One Russian survivor sprinted right past the lead Ukrainian tank’s turret. Why the Ukrainian crew didn’t open fire with the tank’s coaxial machine gun, aligned with the bigger main gun, is another mystery. “Did [the] Ukrainian tank crew consider coax?” Hertling asked.

Two more Russian survivors cowered behind the APC’s smoking wreckage until a smaller projectile—possibly a drone or grenade—exploded nearby.
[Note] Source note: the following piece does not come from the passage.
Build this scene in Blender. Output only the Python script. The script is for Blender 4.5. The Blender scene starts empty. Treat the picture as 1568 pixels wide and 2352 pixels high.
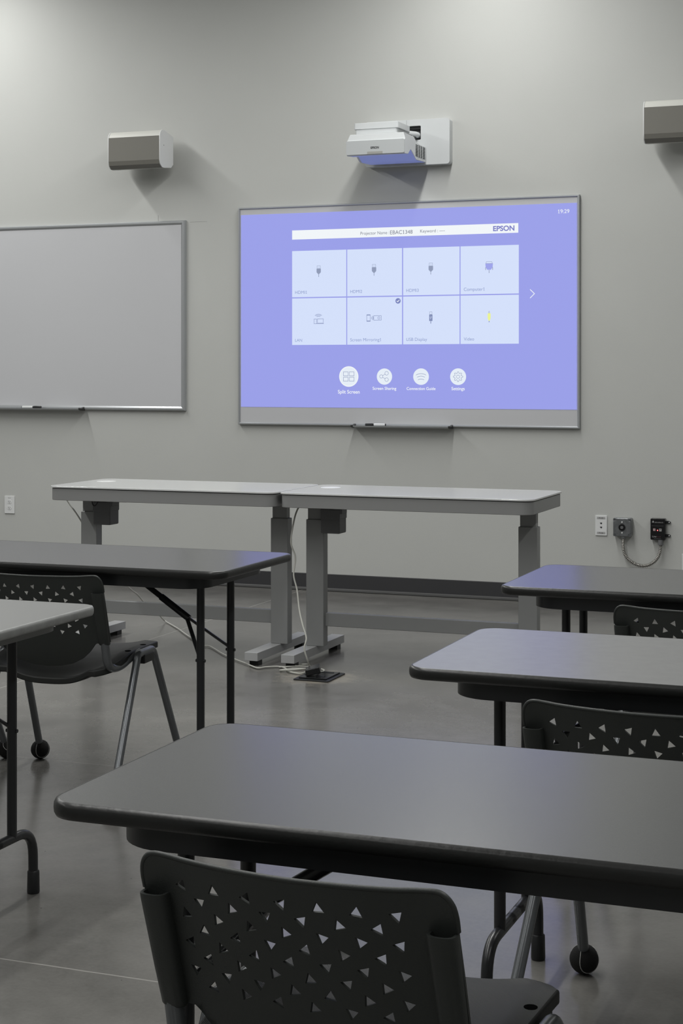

They ran in the opposite direction as their comrade, away from the tanks.

And that was when the second Ukrainian tank fired a second 125-millimeter round, inflicting what Hertling characterized as needless additional damage on the already-destroyed Russian vehicle.

The skirmish was just one of many as Ukraine’s invasion of Kursk grinds into its 10th week and Russian forces counterattack along the western edge of the salient. Russian and Ukrainian troops find themselves mixing together in the chaos of the competing offensives.

The front is so fluid and unpredictable that, last week, Russian marines overran a Ukrainian drone team—forces who are normally behind the first line of troops—near the village of Zelenyi Shlyakh. The Russians stripped and executed the nine Ukrainians, provoking a bloody campaign of revenge by Ukrainian paratroopers.